It has been weighing on my thoughts a lot lately--the fact that my children don't know everything I know. There are only a few precious hours left (once you take away school and sleeping) until they no longer WANT to know everything I know and certainly not enough hours for me to teach it all to them. Even if they could understand everything.
My mom, amazing as she is, never taught me to sew. She is an awesome seamstress and I never really wanted or needed to know as long as she was around. I had to teach myself years later (with some disastrous first attempt results that, if my mom hadn't been able to fix it for me, probably would have killed any ambition to learn to do it). And that's just one thing my mom knew how to do. I was fortunate enough to learn to make jam and do some minor processing jobs beside her, but my sisters never had that opportunity. (Mostly because Mom's kitchen is TINY.) I even had one of them recently ask me how to chop an onion.
Not only that, but there are a lot of things I don't even know how to do that I ought to know. I've never changed a tire before, though I know the theory. I've never changed my own oil. I don't know how to build a computer or repair a hole in the wall or make my own oil paint. Okay, the last one is a little silly, but would still be fun to do. Maybe it would be fun to document my first tries at all the things I will yet learn--just to prove that I'm not perfect. (Yet.)

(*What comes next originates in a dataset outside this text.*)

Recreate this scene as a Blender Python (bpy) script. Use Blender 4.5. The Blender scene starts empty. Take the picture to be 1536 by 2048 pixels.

Hopefully my girlies will also stand beside me in yellow rubber gloves and make peach jam. And, even more hopefully, Grammie will teach them the art of quilting because their momma still can't sew a straight line most of the time. But, if the worst were to happen (like they don't want to know until they live half a world away), I want them to have an unfailingly reliable resource that also makes them feel like their mom is right beside them.
Because I always am. Even if only in spirit.